Although there are some DJs who try to influence the youth in a positive way, the majority seems to do the opposite. The glorification of violence, the insult of gays and slackness lyrics
are no rarities.
The slackness lyrics (sexually explicit lyrics) are always connected with sexual show-off by the musician. One of the most famous slackness DJ’s is Yellowman, who confesses that he makes commercial Reggae and just sings what the audience wants to hear. In the song “Jamaica proud of me” he sings, for example, “A some a dem a talk ‘bout me have no gal-friends, you a idiot me have about a hundred and ten, an all a dem have yellow children”32. (Yellow = albino, like himself). But this is still one of the more well-behaved lyrics. In “Me too sexy” he even tells about sexual details: “She ums (comes) up my ankle, me brief and me knee, she look under me and tell me whe (what) she see”32 –it can be imagined how the song goes on. The DJ’s are always trying to surpass all the others with exaggerations about their virility and with more and more new expressions for female parts of the body.
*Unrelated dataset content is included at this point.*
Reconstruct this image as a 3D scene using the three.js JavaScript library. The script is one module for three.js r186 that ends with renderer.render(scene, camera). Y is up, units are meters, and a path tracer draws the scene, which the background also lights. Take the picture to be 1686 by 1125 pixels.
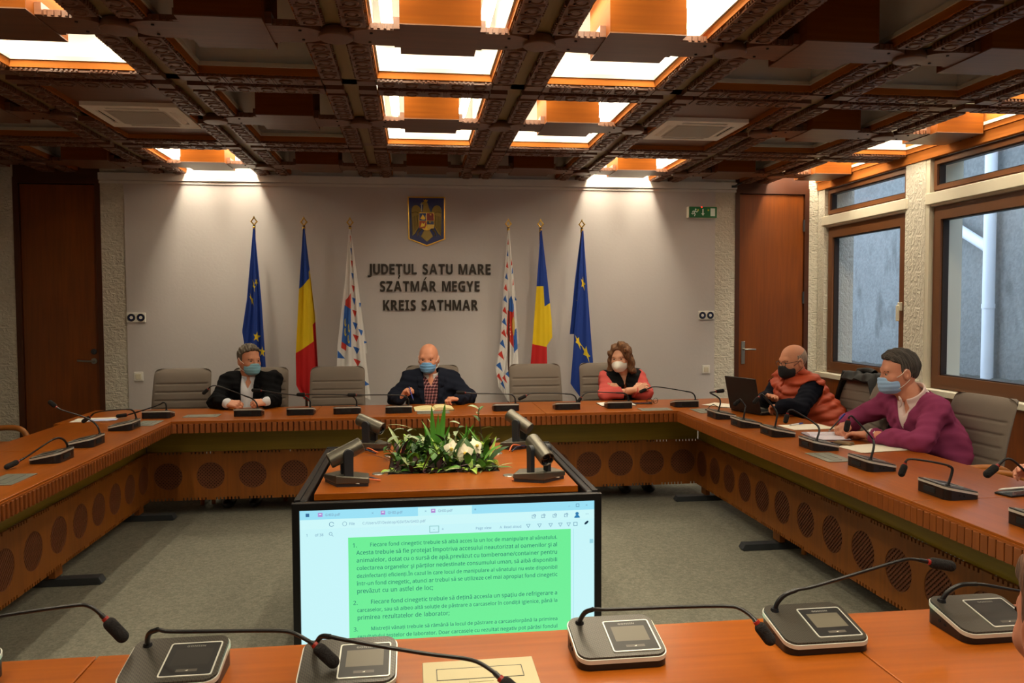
import * as THREE from 'three';
import { RoundedBoxGeometry } from 'three/addons/geometries/RoundedBoxGeometry.js';
import { TextGeometry } from 'three/addons/geometries/TextGeometry.js';
import { FontLoader } from 'three/addons/loaders/FontLoader.js';
import { RectAreaLightUniformsLib } from 'three/addons/lights/RectAreaLightUniformsLib.js';
import { mergeGeometries, mergeVertices } from 'three/addons/utils/BufferGeometryUtils.js';

// ------------------------------------------------------------------ camera, sky, exposure
const scene = new THREE.Scene();
const camera = new THREE.PerspectiveCamera(47.4, 1686 / 1125, 0.05, 100);
camera.position.set(0, 1.525, 0);
camera.rotation.order = 'YXZ';
camera.rotation.set(-0.0427, -0.1251, -0.0044);
scene.background = new THREE.Color(0.7, 0.91, 1.14);
scene.backgroundIntensity = 2.8;
const renderer = new THREE.WebGLRenderer({ antialias: true });
renderer.toneMapping = THREE.LinearToneMapping;
renderer.toneMappingExposure = 1.0;
renderer.shadowMap.enabled = true;
RectAreaLightUniformsLib.init();
const LAMP = new THREE.Color(1.0, 0.86, 0.62), LAMP_POWER = 60, LAMP_GLOW = 9.0;
const SCREEN_POWER = 0.55;

// ------------------------------------------------------------------ helpers
let seed = 7;
const rnd = () => { seed = (seed * 1664525 + 1013904223) % 4294967296; return seed / 4294967296; };
const rr = (a, b) => a + (b - a) * rnd();
const used = new Map();
function numbered(n) { const k = used.get(n) ?? 0; used.set(n, k + 1); return k ? n + '_' + String(k).padStart(3, '0') : n; }
const V = (x, y, z) => new THREE.Vector3(x, y, z);
function clean(gs) {
  gs = (Array.isArray(gs) ? gs.flat(3) : [gs]);
  if (gs.length === 1) return gs[0];
  gs = gs.map((g) => { const h = g.index ? g.toNonIndexed() : g; for (const k of Object.keys(h.attributes)) if (!['position', 'normal', 'uv'].includes(k)) h.deleteAttribute(k); return h; });
  for (const g of gs) if (!g.attributes.uv) g.setAttribute('uv', new THREE.BufferAttribute(new Float32Array(g.attributes.position.count * 2), 2));
  return mergeGeometries(gs);
}
function obj(name, gs, m, parent = scene, label) {
  const o = new THREE.Mesh(clean(gs), m);
  o.name = parent === scene ? numbered(name) : name; o.castShadow = o.receiveShadow = true;
  if (parent !== scene) { let k = 0; for (const c of parent.children) if (c.name.replace(/_\d{3}$/, '') === name) k++; if (k) o.name = name + '_' + String(k).padStart(3, '0'); }
  if (label) o.userData.label = label;
  parent.add(o); return o;
}
function tag(o, label, category, group) { o.userData.label = label; o.userData.category = category; if (group) o.userData.group = group; return o; }
function thing(name, label, category, [x, y, z] = [0, 0, 0], turn = 0, group) {
  const o = new THREE.Group(); o.name = numbered(name); scene.add(o); o.position.set(x, y, z); o.rotation.y = turn;
  return tag(o, label, category, group);
}
function structGroup(name) { const o = new THREE.Group(); o.name = name; o.userData.kind = 'structure'; scene.add(o); return o; }
function struct(name, gs, m, parent = scene) { const o = obj(name, gs, m, parent); if (parent === scene) { o.name = name; o.userData.kind = 'structure'; } return o; }
function dup(root, [x, y, z], turn, label, group) {
  const r = root.clone(); r.name = numbered(root.name.replace(/_\d{3}$/, '')); scene.add(r); r.position.set(x, y, z); r.rotation.y = turn;
  r.userData = { ...root.userData }; if (label) r.userData.label = label; if (group) r.userData.group = group; return r;
}
// box by its limits
function bx(x0, x1, y0, y1, z0, z1) { const g = new THREE.BoxGeometry(Math.abs(x1 - x0), Math.abs(y1 - y0), Math.abs(z1 - z0)); g.translate((x0 + x1) / 2, (y0 + y1) / 2, (z0 + z1) / 2); return g; }
function rbx(x0, x1, y0, y1, z0, z1, r = 0.004, s = 2) { const g = new RoundedBoxGeometry(Math.abs(x1 - x0), Math.abs(y1 - y0), Math.abs(z1 - z0), s, r); g.translate((x0 + x1) / 2, (y0 + y1) / 2, (z0 + z1) / 2); return g; }
// texture coordinates in metres, grain running along the given axis (0 x, 1 y, 2 z)
function grain(g, axis, shift = 0) {
  g = g.index ? g.toNonIndexed() : g; g.computeVertexNormals !== undefined && !g.attributes.normal && g.computeVertexNormals();
  const p = g.attributes.position, uv = new Float32Array(p.count * 2), a = V(), b = V(), c = V();
  for (let i = 0; i < p.count; i += 3) {
    a.fromBufferAttribute(p, i); b.fromBufferAttribute(p, i + 1); c.fromBufferAttribute(p, i + 2);
    const n = b.clone().sub(a).cross(c.clone().sub(a)).toArray().map(Math.abs);
    let d = n.indexOf(Math.max(...n)), u = axis, v;
    if (d === axis) { u = (axis + 1) % 3; v = (axis + 2) % 3; } else v = 3 - axis - d;
    [a, b, c].forEach((q, k) => { const e = q.toArray(); uv[(i + k) * 2] = e[u] + shift; uv[(i + k) * 2 + 1] = e[v] + shift * 1.7; });
  }
  g.setAttribute('uv', new THREE.BufferAttribute(uv, 2)); return g;
}
const gb = (axis, ...l) => grain(bx(...l), axis, Math.floor(rr(0, 20)) * 0.37);
function tube(pts, r, seg = 24, rad = 8, tension = 0.5) { return new THREE.TubeGeometry(new THREE.CatmullRomCurve3(pts.map((p) => p.isVector3 ? p : V(...p)), false, 'centripetal', tension), seg, r, rad); }
function rod(a, b, r0, r1 = r0, rad = 10) {
  a = a.isVector3 ? a : V(...a); b = b.isVector3 ? b : V(...b); const d = b.clone().sub(a), g = new THREE.CylinderGeometry(r1, r0, d.length(), rad);
  g.applyQuaternion(new THREE.Quaternion().setFromUnitVectors(V(0, 1, 0), d.clone().normalize())); g.translate((a.x + b.x) / 2, (a.y + b.y) / 2, (a.z + b.z) / 2); return g;
}
function extr(shape, depth, bevel = 0, curve = 8) { return new THREE.ExtrudeGeometry(shape, { depth, bevelEnabled: bevel > 0, bevelSize: bevel, bevelThickness: bevel, bevelOffset: -bevel, bevelSegments: 2, curveSegments: curve }); }
function poly(pts) { const s = new THREE.Shape(); pts.forEach(([x, y], i) => i ? s.lineTo(x, y) : s.moveTo(x, y)); s.closePath(); return s; }
function rect(w, h, r) { const s = new THREE.Shape(), x = -w / 2, y = -h / 2; s.moveTo(x + r, y); s.lineTo(x + w - r, y); s.absarc(x + w - r, y + r, r, -Math.PI / 2, 0); s.lineTo(x + w, y + h - r); s.absarc(x + w - r, y + h - r, r, 0, Math.PI / 2); s.lineTo(x + r, y + h); s.absarc(x + r, y + h - r, r, Math.PI / 2, Math.PI); s.lineTo(x, y + r); s.absarc(x + r, y + r, r, Math.PI, 1.5 * Math.PI); return s; }
const flat = (g) => g.rotateX(-Math.PI / 2);   // a shape drawn in x, y lies down: y becomes -z

// ------------------------------------------------------------------ textures
function hash(x, y, s) { let h = (x * 374761393 + y * 668265263 + s * 2147483647) | 0; h = Math.imul(h ^ (h >>> 13), 1274126177); return ((h ^ (h >>> 16)) >>> 0) / 4294967296; }
function vn(x, y, px, py, s) {
  const xi = Math.floor(x), yi = Math.floor(y); let fx = x - xi, fy = y - yi; fx = fx * fx * (3 - 2 * fx); fy = fy * fy * (3 - 2 * fy);
  const m = (a, n) => ((a % n) + n) % n, a = hash(m(xi, px), m(yi, py), s), b = hash(m(xi + 1, px), m(yi, py), s), c = hash(m(xi, px), m(yi + 1, py), s), d = hash(m(xi + 1, px), m(yi + 1, py), s);
  return a + (b - a) * fx + (c - a) * fy + (a - b - c + d) * fx * fy;
}
function fbm(x, y, px, py, s, o = 4) { let t = 0, a = 0.5; for (let i = 0; i < o; i++) { t += a * vn(x, y, px, py, s + i); x *= 2; y *= 2; px *= 2; py *= 2; a *= 0.5; } return t; }
function tex(w, h, fn, srgb = true) {
  const d = new Uint8Array(w * h * 4);
  for (let j = 0; j < h; j++) for (let i = 0; i < w; i++) { const c = fn(i / w, j / h), k = (j * w + i) * 4; d[k] = c[0]; d[k + 1] = c[1]; d[k + 2] = c[2]; d[k + 3] = 255; }
  const t = new THREE.DataTexture(d, w, h); t.wrapS = t.wrapT = THREE.RepeatWrapping; t.magFilter = THREE.LinearFilter; t.minFilter = THREE.LinearMipmapLinearFilter; t.generateMipmaps = true;
  if (srgb) t.colorSpace = THREE.SRGBColorSpace; t.needsUpdate = true; return t;
}
const mix = (a, b, t) => a.map((v, i) => v + (b[i] - v) * t);
function woodTex(dark, light, s, n = 512) {
  return tex(n, n, (u, v) => {
    const w = fbm(u * 2, v * 4, 2, 4, s, 3), f = fbm(u * 4, v * 90, 4, 90, s + 9, 2), b = fbm(u * 2 + w * 1.2, v * 14, 2, 14, s + 5, 3);
    return mix(dark, light, Math.min(1, Math.max(0, 0.25 * w + 0.45 * b + 0.55 * f)));
  });
}
const canvasTex = (w, h, draw) => { const c = document.createElement('canvas'); c.width = w; c.height = h; draw(c.getContext('2d'), w, h); const t = new THREE.CanvasTexture(c); t.colorSpace = THREE.SRGBColorSpace; t.anisotropy = 8; return t; };
function rep(t, x, y = x) { t = t.clone(); t.repeat.set(x, y); t.needsUpdate = true; return t; }
const std = (p) => new THREE.MeshStandardMaterial(p), phys = (p) => new THREE.MeshPhysicalMaterial(p);
const hex = (h) => new THREE.Color(h);

const grey = (f, n = 256) => tex(n, n, (u, v) => { const g = 255 * f(u, v); return [g, g, g]; }, false);
const plasterBump = grey((u, v) => { const a = fbm(u * 10, v * 14, 10, 14, 3, 3), r = 1 - Math.abs(2 * fbm(u * 9 + a, v * 16, 9, 16, 31, 3) - 1); return Math.min(1, r * r * 0.85 + 0.15 * a); }, 512);
const fineBump = grey((u, v) => fbm(u * 60, v * 60, 60, 60, 8, 3));
const weave = grey((u, v) => 0.5 + 0.25 * Math.sin(u * 6.2832 * 64) * Math.sin(v * 6.2832 * 64) + 0.25 * vn(u * 90, v * 90, 90, 90, 4));
const carpetTex = tex(512, 512, (u, v) => { const n = 0.6 * vn(u * 190, v * 190, 190, 190, 2) + 0.4 * vn(u * 60, v * 60, 60, 60, 6), m = fbm(u * 4, v * 4, 4, 4, 12, 3); return mix([88, 88, 79], [136, 135, 121], Math.min(1, Math.max(0, n * 0.85 + 0.18 * m))); });
const concreteTex = tex(512, 512, (u, v) => { const a = fbm(u * 3, v * 3, 3, 3, 21, 5), s = fbm(u * 16, v * 5, 16, 5, 22, 4), d = vn(u * 120, v * 120, 120, 120, 23); let c = mix([104, 106, 106], [156, 158, 156], a * 0.7 + d * 0.3); const k = Math.max(0, s * a * 3.2 - 1.0) * 1.2; return mix(c, [74, 76, 74], Math.min(0.6, k)); });
const M = {
  table: phys({ map: woodTex([122, 60, 8], [172, 92, 18], 1), roughness: 0.32, clearcoat: 0.12, clearcoatRoughness: 0.2, specularIntensity: 0.6 }),
  tableEdge: std({ map: woodTex([116, 56, 10], [168, 90, 22], 2), roughness: 0.45 }),
  slat: std({ map: woodTex([108, 52, 8], [152, 80, 18], 3), roughness: 0.5 }),
  modesty: std({ map: woodTex([104, 56, 4], [148, 84, 10], 4), roughness: 0.5 }),
  olive: std({ map: woodTex([134, 112, 28], [172, 146, 44], 5), roughness: 0.42 }),
  grille: std({ map: woodTex([80, 42, 18], [116, 62, 28], 6), roughness: 0.6 }),
  dark: std({ color: hex(0x120e0c), roughness: 0.8 }),
  ceil: std({ map: woodTex([80, 48, 30], [124, 80, 54], 7), roughness: 0.4 }),
  ceilBox: phys({ map: woodTex([90, 43, 5], [122, 66, 12], 8), roughness: 0.9, specularIntensity: 0.2 }),
  frameWood: phys({ map: woodTex([126, 70, 24], [172, 104, 46], 9), roughness: 0.9, specularIntensity: 0.2 }),
  groove: std({ map: woodTex([120, 104, 72], [150, 132, 92], 10), roughness: 0.6 }),
  lip: std({ color: hex(0xb5b2a6), roughness: 0.6 }),
  plasterWhite: std({ color: hex(0xd6d4d0), roughness: 0.9 }),
  door: std({ map: woodTex([100, 46, 4], [144, 74, 8], 11), roughness: 0.4 }),
  doorFrame: std({ map: woodTex([58, 24, 4], [84, 38, 8], 12), roughness: 0.5 }),
  wall: std({ color: hex(0xc6c1c1), roughness: 0.85, bumpMap: rep(fineBump, 1), bumpScale: 0.0006 }),
  plaster: std({ color: hex(0xd2cdbf), roughness: 0.9, bumpMap: rep(plasterBump, 3.4, 2.9), bumpScale: 0.007 }),
  carpet: std({ map: carpetTex, roughness: 1, bumpMap: rep(fineBump, 3), bumpScale: 0.002 }),
  concrete: std({ map: rep(concreteTex, 0.35), roughness: 0.95, bumpMap: rep(fineBump, 1), bumpScale: 0.004 }),
  gravel: std({ map: rep(concreteTex, 0.8), color: hex(0xb8b4aa), roughness: 1, bumpMap: rep(fineBump, 1.5), bumpScale: 0.03 }),
  pvc: std({ color: hex(0xdfe3ea), roughness: 0.4 }),
  bronze: std({ color: hex(0x6b4326), roughness: 0.42 }),
  bronzeDark: std({ color: hex(0x2a1c14), roughness: 0.5 }),
  glass: phys({ color: 0xffffff, transmission: 1, thickness: 0, roughness: 0, ior: 1.5, specularIntensity: 1 }),
  cream: std({ color: hex(0xd8d2bf), roughness: 0.6 }),
  brass: std({ color: hex(0xc9a24a), metalness: 1, roughness: 0.3 }),
  steel: std({ color: hex(0x3b4046), roughness: 0.5, metalness: 0.3 }),
  chrome: std({ color: hex(0xa9aba6), metalness: 1, roughness: 0.35 }),
  blackPlastic: std({ color: hex(0x0e0f13), roughness: 0.36 }),
  blackMatte: std({ color: hex(0x0d0d0e), roughness: 0.9 }),
  foam: std({ color: hex(0x131011), roughness: 1, bumpMap: rep(fineBump, 0.5), bumpScale: 0.002 }),
  paper: std({ color: hex(0xe2dccd), roughness: 0.9 }),
  white: std({ color: hex(0xe4e2dc), roughness: 0.6 }),
};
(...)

There are no taboos!

Violence

As a result of the belief that the man who has got the biggest number of affairs is the greatest, the antipathy against gays that had already existed in great extent, has increased.
In 1992, for example, Buju Banton published a song called “Boom, Bye Bye” which contains the appeal to murder gays. ( On the CD, you can even hear the sound of a real pistol in the
background!) Although many people were shocked and there were protests against it in the USA and in Jamaica, Banton’s single was sold very well. This shows that for the Dancehall audience insults and animosities of this kind are already normal and Buju Banton is no isolated case.
Capelton, another famous DJ, shows in the song “Hang them up” that he shares Banton’s point of view when he sings “Bare b---y man come round yah a brive...yow, string them up and hang dem up alive (...)”33. “B---y man” is written instead of “batty man”, in Jamaica a common word for gays.
But not always gays are the goals of this oral brutality. In some songs the people who were, in Roots Reggae, criticised as “Babylon” are threatened, but sometimes just any people who are regarded as enemies at the moment.
This sounds only negative at the moment, but in fact, there is also an other group in Dancehall: conscious Rastafarians who strongly speak against the “sex and violence”- topics and still sing about the topics that were dealt with in Roots Reggae. The DJ Sizzla, for example, connects social critical texts with Ragga-rhythms. Ragga is a mixture of Rap and Dancehall that was
invented in the end of the 1980ies when the US-music gained more influence in Jamaica.
The topics of Sizzla‘s songs are all conscious. He sings about Babylon (“Babylon a listen”, “Babylon Cowboy”), Jah (“No other like Jah”, “True god”) and tries to educate the youths (“Do some good”, “Bless the youth”, “Clean up your heart”).
This shows that Rastafarianism is no idea that helped some people in the 60ies and 70ies to overcome a identity crises, but a way of life that is still accepted by young and old people in Jamaica.